The Fifth World Islamic Economic Forum (WIEF) was held last week in Jakarta, Indonesia, (2-4 March). The global Islamic financing industry has over US$1 trillion in assets. But the member states of WIEF account for 19 percent of the world´s population and only 6 percent of its income.


The Forum took place alongside a deepening Western banking crisis and recession. The more globalized and Westernized your economy, the more likely you will be hit hard. Many countries in Africa, Latin America, and Central Asia do not have the underlying economic strength and financial reserves of the Middle East and Asia and will go down with the West, without support.


This is the crisis of capitalism many predicted, bigger than the Wall Street crash of 1929-1933. It will lead to a New International Economic Order and the restructuring of global economic institutions (UN, World Bank, International Monetary Fund, World Trade Organization), which means there is global dependence on key Muslim-led economies to supply liquidity and demand. The G20 become more crucial than the G7 and three Muslim-led countries already reach the first rank : Turkey, Indonesia and Saudi Arabia.


Delegates to the Fifth World Islamic Economic Forum in Jakarta saw this could be the opportunity Islamic banking and finance has been waiting for, but many doubted it was yet strong enough to meet challenge.


It was claimed Islamic finance offered more reliable non-debt-based alternatives to the Western banking and financial system, which has been brought down by high leverage, greed and poor enforcement of inadequate regulatory systems.

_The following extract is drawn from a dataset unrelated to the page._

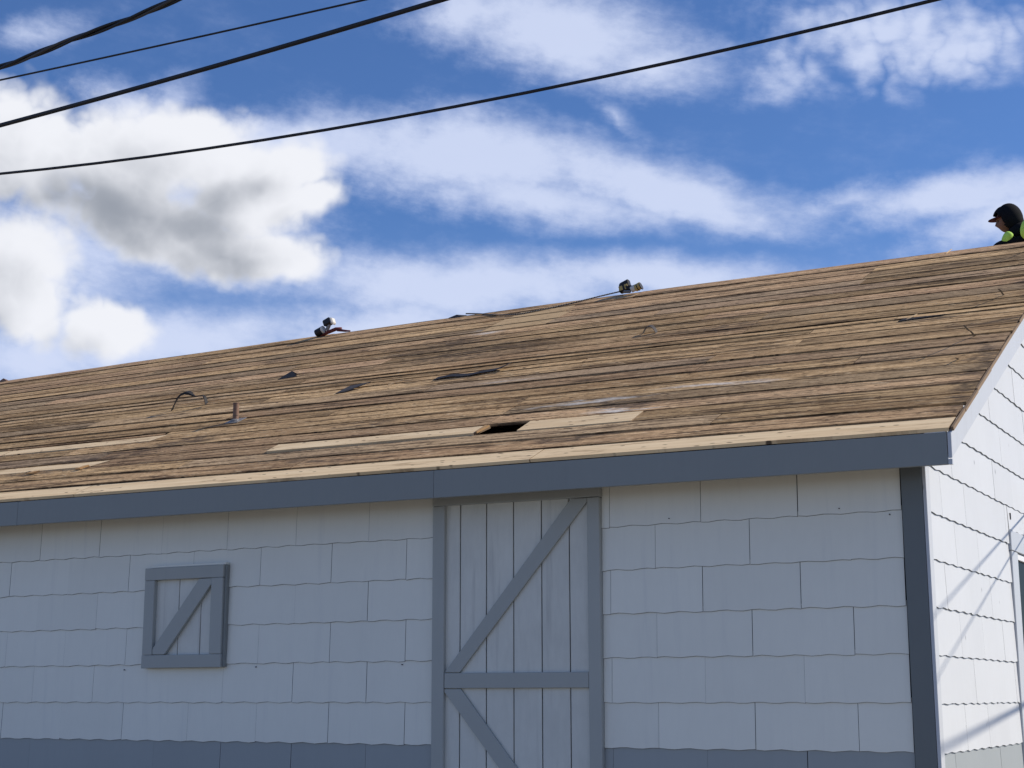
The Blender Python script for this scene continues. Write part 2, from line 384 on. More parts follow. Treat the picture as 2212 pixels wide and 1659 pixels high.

But participants and commentators at the Jakarta Forum warned that Islamic banking and finance was a young industry and had not yet been truly tried and tested.


First, Islamic finance is highly institutionalized and capitalized in a small number of rich countries with small populations, notably in Saudi Arabia, the Gulf states and Malaysia, whilst it is least institutionalized and capitalized in countries with large Muslim populations, confronting large-scale poverty, notably Bangladesh, Egypt, India, Indonesia, Nigeria and Pakistan.


Second, in large population poorer Muslim countries where it is least developed, Islamic banking and finance is over reliant on basic banking services based on fixed-rate systems, (more similar to conventional Western finance), often with greater emphasis on saving than lending. Too many clients do not access loans, especially the innovative and attractive variable rate profit and loss sharing loans.


Finally the World Islamic Economic Forum needs to address more forcefully the weakness of South-South co-operation between Arab, Muslim and Southern economies. When the Organization of Islamic Conference helped set up the World Islamic Economic Forum in 2004, intra-trade between its members was only 4 percent. This has risen in four years to 7 or 8% but the target is 25 percent by 2011.

ISLAMIC BANKING DEFIES CRISIS WITH GLOBAL LAUNCHES

More Islamic banks and financial products have been launched worldwide since late in 2008 despite the global banking crisis that restricted conventional banks from doing so.



Joseph DiVanna, managing director of UK-based consulting and advisory firm Maris Strategies, said in last month's issue of The Banker that Shariah-compliant banks were performing better than conventional banks.



Islamic banks focus on ethical investing; speculative financing and trading is forbidden. This makes Islamic banks highly dependent on customer deposits for their liquidity.



"This in turn makes them less susceptible to changes in credit markets," according to DiVanna.



"Islamic banks were generally not impacted by collateralised debt obligation or asset backed securities," DiVanna said.



Since November 11, new Islamic banks had been formed, including the United Arab Emirates' first Islamic commercial bank, the Ajman Bank.



DiVanna added that while banks in the developed world had curtailed their expansion, 23 Islamic banks had extended their operations into new countries such as Botswana, Iraq, Kenya, Malaysia, Pakistan, South Africa, Sudan and Syria.



Qatar National Bank opened a full-service branch in Singapore and the Arab Bank opened a branch, specialising in Islamic banking, in Qatar.



South Africa has been offering Islamic banking since 1989 and all big four banks are developing or offering Islamic products.